Obscured inside that twisty narrative is an unusually interesting and introspective tale of identity, primarily concerning the character played by Sarah Snook, who is known as both Jane and John, depending on what part of the story we're in at any given moment. When we first meet the character, it's sometime in the 1970s, and he is alone at a bar, despondent and in the mood for a stiff drink. He gets caught up in conversation with the bartender, a man (played by Ethan Hawke) who we already know to be a Temporal Agent tasked with (repeatedly) traveling back in time to try to gather information on a notorious terrorist known as the Fizzle Bomber. (A bad moniker, but the script acknowledges as much; the characters even make fun of the name.)

John - short red hair, smooth jawline, brown suede jacket - insists that he's got quite a story to tell. And the bartender gets a visible jolt when John begins his story, "When I was a little girl..."
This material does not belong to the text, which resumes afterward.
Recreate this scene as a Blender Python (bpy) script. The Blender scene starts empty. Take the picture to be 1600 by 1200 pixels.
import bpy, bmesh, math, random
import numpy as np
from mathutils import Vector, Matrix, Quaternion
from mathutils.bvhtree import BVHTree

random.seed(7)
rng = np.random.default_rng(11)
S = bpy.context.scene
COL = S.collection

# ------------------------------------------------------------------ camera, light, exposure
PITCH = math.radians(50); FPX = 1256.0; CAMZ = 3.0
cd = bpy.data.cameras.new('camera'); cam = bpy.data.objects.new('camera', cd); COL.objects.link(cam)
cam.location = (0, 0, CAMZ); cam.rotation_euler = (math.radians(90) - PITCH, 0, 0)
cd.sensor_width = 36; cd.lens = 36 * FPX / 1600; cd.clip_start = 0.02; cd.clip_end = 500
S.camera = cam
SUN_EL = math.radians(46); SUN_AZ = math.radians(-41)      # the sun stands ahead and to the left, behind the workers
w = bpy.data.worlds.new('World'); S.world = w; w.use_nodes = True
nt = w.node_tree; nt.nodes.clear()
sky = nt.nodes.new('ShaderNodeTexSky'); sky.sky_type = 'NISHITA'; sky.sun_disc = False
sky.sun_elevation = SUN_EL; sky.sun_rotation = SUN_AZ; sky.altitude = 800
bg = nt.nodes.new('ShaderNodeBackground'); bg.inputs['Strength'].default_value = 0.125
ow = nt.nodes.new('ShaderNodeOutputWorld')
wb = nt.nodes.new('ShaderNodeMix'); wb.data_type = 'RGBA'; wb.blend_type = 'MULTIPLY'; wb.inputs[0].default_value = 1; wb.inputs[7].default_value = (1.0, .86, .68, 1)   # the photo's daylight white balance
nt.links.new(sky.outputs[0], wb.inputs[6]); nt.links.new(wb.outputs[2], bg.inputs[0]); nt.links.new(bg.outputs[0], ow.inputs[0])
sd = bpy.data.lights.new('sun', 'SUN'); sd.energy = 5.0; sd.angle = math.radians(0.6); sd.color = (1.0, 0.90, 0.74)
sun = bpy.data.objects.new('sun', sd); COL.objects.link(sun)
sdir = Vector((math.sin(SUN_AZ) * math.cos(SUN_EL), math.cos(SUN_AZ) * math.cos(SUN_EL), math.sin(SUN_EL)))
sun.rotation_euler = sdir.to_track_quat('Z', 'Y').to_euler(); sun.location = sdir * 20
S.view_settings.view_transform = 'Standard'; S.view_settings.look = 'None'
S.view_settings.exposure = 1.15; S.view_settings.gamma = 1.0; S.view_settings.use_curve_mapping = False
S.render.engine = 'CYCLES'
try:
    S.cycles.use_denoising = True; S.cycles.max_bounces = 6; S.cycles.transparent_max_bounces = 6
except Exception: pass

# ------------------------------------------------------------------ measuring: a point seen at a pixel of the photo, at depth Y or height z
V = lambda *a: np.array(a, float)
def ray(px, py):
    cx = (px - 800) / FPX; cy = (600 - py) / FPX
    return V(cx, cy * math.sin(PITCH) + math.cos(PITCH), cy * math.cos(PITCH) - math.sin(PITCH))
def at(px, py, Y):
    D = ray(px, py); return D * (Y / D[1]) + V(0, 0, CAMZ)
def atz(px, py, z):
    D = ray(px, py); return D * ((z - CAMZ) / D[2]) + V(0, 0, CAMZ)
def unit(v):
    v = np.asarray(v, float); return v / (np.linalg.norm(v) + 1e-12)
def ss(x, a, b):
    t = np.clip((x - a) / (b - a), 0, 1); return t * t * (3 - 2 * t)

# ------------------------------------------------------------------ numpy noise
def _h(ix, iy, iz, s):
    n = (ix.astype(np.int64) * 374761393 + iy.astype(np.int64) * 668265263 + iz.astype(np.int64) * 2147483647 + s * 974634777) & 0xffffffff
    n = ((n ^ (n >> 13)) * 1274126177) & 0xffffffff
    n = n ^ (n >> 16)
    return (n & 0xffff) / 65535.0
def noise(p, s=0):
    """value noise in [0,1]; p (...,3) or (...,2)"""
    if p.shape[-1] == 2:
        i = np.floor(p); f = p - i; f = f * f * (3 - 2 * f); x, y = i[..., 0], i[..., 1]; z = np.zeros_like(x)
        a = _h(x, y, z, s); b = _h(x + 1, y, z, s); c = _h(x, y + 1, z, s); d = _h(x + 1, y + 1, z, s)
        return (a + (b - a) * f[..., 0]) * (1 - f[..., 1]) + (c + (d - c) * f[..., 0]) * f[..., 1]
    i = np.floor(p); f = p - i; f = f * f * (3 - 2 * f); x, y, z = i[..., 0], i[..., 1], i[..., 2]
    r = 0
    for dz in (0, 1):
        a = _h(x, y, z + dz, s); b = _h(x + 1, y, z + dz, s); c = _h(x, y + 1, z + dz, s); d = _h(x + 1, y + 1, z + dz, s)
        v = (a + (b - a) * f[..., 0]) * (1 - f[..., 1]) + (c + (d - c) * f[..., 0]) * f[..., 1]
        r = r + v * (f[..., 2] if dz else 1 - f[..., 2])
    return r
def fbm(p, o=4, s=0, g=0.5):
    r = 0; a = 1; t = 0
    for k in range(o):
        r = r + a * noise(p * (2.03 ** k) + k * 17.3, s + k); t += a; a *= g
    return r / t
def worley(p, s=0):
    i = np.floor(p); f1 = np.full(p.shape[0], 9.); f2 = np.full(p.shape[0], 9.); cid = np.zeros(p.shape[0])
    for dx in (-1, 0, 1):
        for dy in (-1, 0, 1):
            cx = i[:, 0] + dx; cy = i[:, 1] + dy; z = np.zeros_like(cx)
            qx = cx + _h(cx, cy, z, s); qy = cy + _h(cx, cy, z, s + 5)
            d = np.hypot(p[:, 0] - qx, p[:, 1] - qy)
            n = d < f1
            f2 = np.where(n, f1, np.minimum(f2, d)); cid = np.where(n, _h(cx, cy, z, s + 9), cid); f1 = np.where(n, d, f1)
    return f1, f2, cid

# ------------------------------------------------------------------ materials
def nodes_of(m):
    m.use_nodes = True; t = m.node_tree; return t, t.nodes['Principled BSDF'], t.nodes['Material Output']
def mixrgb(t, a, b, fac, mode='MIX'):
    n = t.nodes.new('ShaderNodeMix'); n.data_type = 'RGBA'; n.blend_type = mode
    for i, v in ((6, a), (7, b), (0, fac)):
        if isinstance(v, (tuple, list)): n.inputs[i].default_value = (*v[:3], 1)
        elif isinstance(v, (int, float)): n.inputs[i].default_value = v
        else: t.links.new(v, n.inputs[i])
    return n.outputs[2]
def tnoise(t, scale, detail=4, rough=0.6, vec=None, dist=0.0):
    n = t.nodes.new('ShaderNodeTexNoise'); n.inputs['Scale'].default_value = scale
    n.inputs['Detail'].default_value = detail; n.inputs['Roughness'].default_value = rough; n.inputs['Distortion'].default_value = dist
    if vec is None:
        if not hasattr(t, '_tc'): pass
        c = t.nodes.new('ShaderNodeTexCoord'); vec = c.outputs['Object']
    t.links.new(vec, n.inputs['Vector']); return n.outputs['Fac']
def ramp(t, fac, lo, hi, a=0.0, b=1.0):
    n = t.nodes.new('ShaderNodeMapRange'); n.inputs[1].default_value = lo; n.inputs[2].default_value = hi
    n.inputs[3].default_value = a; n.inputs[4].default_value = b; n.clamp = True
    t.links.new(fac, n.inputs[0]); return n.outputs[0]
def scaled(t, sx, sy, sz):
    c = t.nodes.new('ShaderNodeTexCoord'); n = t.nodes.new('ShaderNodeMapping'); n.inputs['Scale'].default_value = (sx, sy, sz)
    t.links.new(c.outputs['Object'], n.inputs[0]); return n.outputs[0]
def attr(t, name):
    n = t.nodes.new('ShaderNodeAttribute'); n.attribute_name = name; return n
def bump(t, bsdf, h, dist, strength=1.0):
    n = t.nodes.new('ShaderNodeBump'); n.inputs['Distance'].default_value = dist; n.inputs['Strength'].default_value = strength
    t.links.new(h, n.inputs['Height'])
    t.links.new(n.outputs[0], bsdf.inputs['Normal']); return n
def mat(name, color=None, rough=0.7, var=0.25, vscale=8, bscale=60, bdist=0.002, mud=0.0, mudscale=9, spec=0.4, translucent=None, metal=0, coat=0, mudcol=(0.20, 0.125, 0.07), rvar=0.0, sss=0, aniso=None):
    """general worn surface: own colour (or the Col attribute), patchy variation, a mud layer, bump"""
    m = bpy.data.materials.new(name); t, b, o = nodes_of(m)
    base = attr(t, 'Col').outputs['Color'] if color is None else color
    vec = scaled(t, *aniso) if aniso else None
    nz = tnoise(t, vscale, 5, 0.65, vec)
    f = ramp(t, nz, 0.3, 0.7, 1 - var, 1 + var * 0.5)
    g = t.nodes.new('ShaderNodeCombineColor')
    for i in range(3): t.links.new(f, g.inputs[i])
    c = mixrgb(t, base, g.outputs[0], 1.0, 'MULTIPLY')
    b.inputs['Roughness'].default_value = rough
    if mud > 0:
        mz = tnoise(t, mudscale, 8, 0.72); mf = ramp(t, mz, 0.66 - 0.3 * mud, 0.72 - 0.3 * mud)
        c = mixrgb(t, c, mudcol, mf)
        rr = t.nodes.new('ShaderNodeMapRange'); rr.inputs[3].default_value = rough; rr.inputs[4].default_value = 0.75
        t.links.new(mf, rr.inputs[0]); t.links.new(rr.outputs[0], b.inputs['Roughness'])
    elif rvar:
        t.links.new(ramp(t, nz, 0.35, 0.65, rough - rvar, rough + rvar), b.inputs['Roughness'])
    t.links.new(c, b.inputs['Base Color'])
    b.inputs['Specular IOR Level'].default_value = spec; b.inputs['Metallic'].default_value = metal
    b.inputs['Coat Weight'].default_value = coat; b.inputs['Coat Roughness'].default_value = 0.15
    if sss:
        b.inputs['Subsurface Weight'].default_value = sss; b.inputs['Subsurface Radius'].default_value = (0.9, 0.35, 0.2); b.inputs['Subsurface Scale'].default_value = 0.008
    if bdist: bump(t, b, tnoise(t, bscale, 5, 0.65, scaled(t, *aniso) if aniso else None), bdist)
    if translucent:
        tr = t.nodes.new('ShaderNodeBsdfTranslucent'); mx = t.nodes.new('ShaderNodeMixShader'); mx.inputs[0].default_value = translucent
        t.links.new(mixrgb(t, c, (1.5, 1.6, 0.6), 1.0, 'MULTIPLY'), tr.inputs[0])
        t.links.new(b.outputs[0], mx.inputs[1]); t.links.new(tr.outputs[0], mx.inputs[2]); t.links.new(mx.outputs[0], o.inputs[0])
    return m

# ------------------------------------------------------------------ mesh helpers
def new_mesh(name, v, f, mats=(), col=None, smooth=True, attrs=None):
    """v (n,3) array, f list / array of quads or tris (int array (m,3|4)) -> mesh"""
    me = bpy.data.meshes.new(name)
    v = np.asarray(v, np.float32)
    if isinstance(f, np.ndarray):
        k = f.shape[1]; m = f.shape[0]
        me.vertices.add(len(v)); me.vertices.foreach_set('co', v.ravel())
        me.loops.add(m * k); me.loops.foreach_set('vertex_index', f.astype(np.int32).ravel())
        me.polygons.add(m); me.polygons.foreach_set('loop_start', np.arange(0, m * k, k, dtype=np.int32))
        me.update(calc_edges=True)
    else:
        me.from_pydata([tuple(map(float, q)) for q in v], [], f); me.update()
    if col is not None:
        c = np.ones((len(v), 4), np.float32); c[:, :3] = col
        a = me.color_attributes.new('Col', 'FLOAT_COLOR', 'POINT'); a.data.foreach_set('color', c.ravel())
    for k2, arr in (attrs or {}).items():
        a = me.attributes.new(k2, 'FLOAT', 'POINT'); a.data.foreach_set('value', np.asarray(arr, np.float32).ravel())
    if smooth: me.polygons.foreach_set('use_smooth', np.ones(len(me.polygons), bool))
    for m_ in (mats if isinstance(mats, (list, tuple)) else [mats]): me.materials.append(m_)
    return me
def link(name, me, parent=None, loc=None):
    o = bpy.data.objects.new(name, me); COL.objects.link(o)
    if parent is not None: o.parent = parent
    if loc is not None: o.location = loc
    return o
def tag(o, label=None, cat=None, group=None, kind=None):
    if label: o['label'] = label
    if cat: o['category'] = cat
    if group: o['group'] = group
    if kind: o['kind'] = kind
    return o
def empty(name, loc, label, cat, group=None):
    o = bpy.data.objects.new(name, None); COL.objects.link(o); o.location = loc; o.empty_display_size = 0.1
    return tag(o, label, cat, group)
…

Indeed, John was once Jane, assigned female at birth and abandoned on the steps of an orphanage. Much of the first half of the film is told in flashbacks as John/Jane recounts their story, from a childhood in which she got into too many fights, to her aborted attempt to join the prestigious Space Corps (she is denied despite dominating the lengthy evaluation process), and later to the occurence that led to her transitioning to male. It's a lot more complicated and involved than that, but we'll leave it there for now.

Of course, Hawke's timecop character has ulterior motives to listening to John's story. Thinking he may have a lead on the Fizzle Bomber, he entices John to help him, on the not-quite-promise that he might come face to face with the man who changed Jane's life so irreparably so many years ago.

While it goes without saying that the narrative - with all the repeated travels through time - gets increasingly complicated, what's more important is the exploration of identity and self that emerges, and how the time travel and the various periods and moments at which we arrive constantly re-frame our ideas about this character, as well as his/her understanding of him/herself. One of the interesting things that develops is how John comes to view Jane almost as a different person, and hers as a different life. The Spierigs treat this existential conflict with great tenderness, and Snook's impressive performance strikes an elegant emotional chord.

As I began to put the pieces of Predestination together somewhat early on (as I'm sure many will), I was impressed by the lengths to which it was taking its concepts. If nothing else, it's always a joy to see a sci-fi film that embraces its internal logic - even the irrational parts - as fully as it can. Perhaps I would have liked to see a bit more recognition of the comic implications of the film's preposterousness (I use that word with complete affection). But then again, there are certain comedic elements that come to light only in retrospect - clues or lines of dialogue whose full meaning only becomes clear later on.

With their heavily noir-tinged visual sensibilities (particularly in the costume design, but also in their use of shadow and sharp angles during the action and plot-heavy moments), the Spierigs have made a stylishly entertaining film as well as a thoughtful one. They may not always be able to get out of their own way, and their playful manipulativeness may be all too obvious, but inside all of those trappings remains a sincere sense of philosophical curiosity and introspection.